Path 2: Agile regulation
Agile regulation represents the other side of our regulatory spectrum, emphasizing flexibility, proportionality, and learning-by-doing. Rather than imposing comprehensive controls up front, agile systems employ adaptive governance tools such as regulatory sandboxes, pilot programs, iterative guidance, and risk-based oversight to create space for experimentation while maintaining appropriate safeguards.
Examples of this approach exist worldwide. For example, the UK’s 2023 Pro-Innovation Regulation of Digital Technologies Framework articulates a model in which regulators are encouraged to support responsible experimentation, engage early with innovators, and adjust rules as evidence accumulates. Regulatory sandboxes, first pioneered by the UK Financial Conduct Authority, allow firms to test new products under regulatory supervision with waivers from certain rules, facilitating innovation in areas such as fintech and digital health.
Figure 1 outlines the differences between the two ends of our regulatory spectrum.
Figure 1: Precautionary Principle vs. Agile Regulation
Agile regulations, however, require government institutions built for that purpose and to course-correct if needed. In a 2021 report on the energy sector, Kaiser, McCarney, and Elgie find that institutions are vital but often overlooked:
We argue that increasing regulatory agility, in practice, relies heavily on the regulatory institutions, which implement regulations and define the practice of regulatory management... There are multiple characteristics of regulatory institutions that enable regulators to operate in a more agile manner (e.g., being transparent, dynamically predictable, anticipatory, experimental, connected, adaptive)…
For example, more anticipatory approaches to regulation will require regulators to undertake direct research activities, like the production of periodic ‘foresight reports’ to understand the drawbacks and opportunities of emerging technologies and business models, in addition to foreseeing disruption with existing regulatory regimes. This kind of work, by definition, means regulators will have to be more inclusionary, working with policymakers, innovators, and experts.

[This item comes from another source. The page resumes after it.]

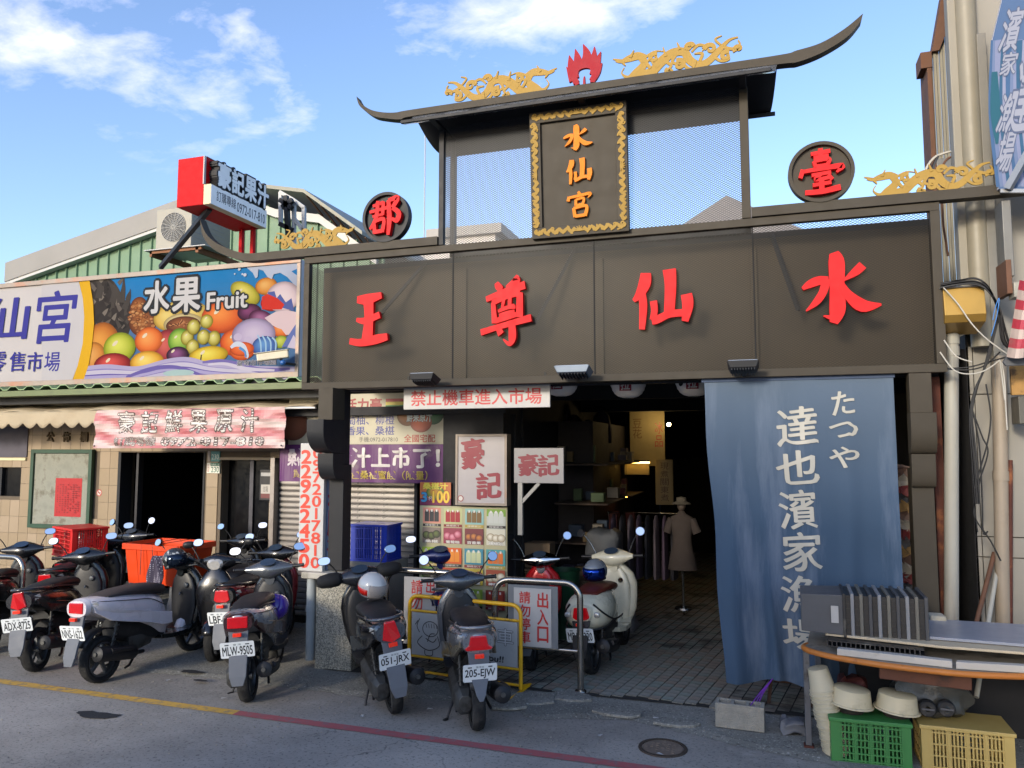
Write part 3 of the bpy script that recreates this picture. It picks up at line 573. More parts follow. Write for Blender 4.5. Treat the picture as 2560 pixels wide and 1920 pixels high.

Canada needs regulatory reform for health data. The economic opportunities are substantial, and the 25-year-old PIPEDA is well past its best-before date. Because Canada’s rules are so outdated and the need for reform is so urgent, there will be a temptation to adopt rules designed by our trading partners as a shortcut. We would advise against such an approach. Canada cannot afford short-run harmonization at the expense of long-run innovation.